- _DATA EXTRACT_
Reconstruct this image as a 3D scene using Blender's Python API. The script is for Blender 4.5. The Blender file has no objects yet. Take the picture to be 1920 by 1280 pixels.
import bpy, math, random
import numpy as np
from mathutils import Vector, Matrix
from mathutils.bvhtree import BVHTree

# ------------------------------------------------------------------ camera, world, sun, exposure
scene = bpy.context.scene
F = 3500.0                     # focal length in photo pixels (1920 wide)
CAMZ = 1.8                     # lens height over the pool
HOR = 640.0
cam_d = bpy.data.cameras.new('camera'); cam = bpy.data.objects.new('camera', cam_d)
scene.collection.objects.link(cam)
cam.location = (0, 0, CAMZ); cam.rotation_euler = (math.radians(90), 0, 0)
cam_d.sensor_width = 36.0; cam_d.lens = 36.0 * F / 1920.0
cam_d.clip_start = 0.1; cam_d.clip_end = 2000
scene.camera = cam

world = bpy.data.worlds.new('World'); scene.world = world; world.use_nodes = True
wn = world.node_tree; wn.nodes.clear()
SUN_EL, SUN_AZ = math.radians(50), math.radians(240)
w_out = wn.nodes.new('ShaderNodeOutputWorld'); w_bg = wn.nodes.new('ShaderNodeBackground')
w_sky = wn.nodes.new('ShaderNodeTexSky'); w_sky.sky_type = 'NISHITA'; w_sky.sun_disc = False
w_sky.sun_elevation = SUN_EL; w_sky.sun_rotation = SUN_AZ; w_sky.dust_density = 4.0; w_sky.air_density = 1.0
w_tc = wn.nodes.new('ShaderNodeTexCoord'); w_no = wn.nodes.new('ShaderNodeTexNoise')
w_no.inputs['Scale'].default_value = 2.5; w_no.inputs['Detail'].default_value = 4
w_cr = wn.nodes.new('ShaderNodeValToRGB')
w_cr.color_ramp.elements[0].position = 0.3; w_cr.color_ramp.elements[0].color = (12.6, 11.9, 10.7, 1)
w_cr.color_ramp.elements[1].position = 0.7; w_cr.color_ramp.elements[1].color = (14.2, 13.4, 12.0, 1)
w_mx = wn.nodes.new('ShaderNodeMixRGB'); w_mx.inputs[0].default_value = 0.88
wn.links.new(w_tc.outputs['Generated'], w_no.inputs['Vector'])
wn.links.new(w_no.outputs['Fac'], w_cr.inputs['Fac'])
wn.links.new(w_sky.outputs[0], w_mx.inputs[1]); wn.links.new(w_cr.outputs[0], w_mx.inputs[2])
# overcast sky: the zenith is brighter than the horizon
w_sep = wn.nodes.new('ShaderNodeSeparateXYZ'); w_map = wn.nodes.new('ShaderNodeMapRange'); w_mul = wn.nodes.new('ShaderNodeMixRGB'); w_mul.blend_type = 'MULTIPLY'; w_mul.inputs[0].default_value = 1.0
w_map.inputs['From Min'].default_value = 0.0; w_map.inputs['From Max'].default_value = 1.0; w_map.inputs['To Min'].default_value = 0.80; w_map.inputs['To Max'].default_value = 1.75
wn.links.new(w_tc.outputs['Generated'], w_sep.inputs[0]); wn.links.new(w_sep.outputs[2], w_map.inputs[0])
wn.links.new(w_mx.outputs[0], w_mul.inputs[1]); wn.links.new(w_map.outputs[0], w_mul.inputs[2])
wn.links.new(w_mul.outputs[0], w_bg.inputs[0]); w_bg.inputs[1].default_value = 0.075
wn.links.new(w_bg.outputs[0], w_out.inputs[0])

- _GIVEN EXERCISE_
Give again, word for word, the lines of the listing, starting at its first line and ending with the line containing "scene.camera = cam".

- _TASK RESPONSE_
Reconstruct this image as a 3D scene using Blender's Python API. The script is for Blender 4.5. The Blender file has no objects yet. Take the picture to be 1920 by 1280 pixels.
import bpy, math, random
import numpy as np
from mathutils import Vector, Matrix
from mathutils.bvhtree import BVHTree

# ------------------------------------------------------------------ camera, world, sun, exposure
scene = bpy.context.scene
F = 3500.0                     # focal length in photo pixels (1920 wide)
CAMZ = 1.8                     # lens height over the pool
HOR = 640.0
cam_d = bpy.data.cameras.new('camera'); cam = bpy.data.objects.new('camera', cam_d)
scene.collection.objects.link(cam)
cam.location = (0, 0, CAMZ); cam.rotation_euler = (math.radians(90), 0, 0)
cam_d.sensor_width = 36.0; cam_d.lens = 36.0 * F / 1920.0
cam_d.clip_start = 0.1; cam_d.clip_end = 2000
scene.camera = cam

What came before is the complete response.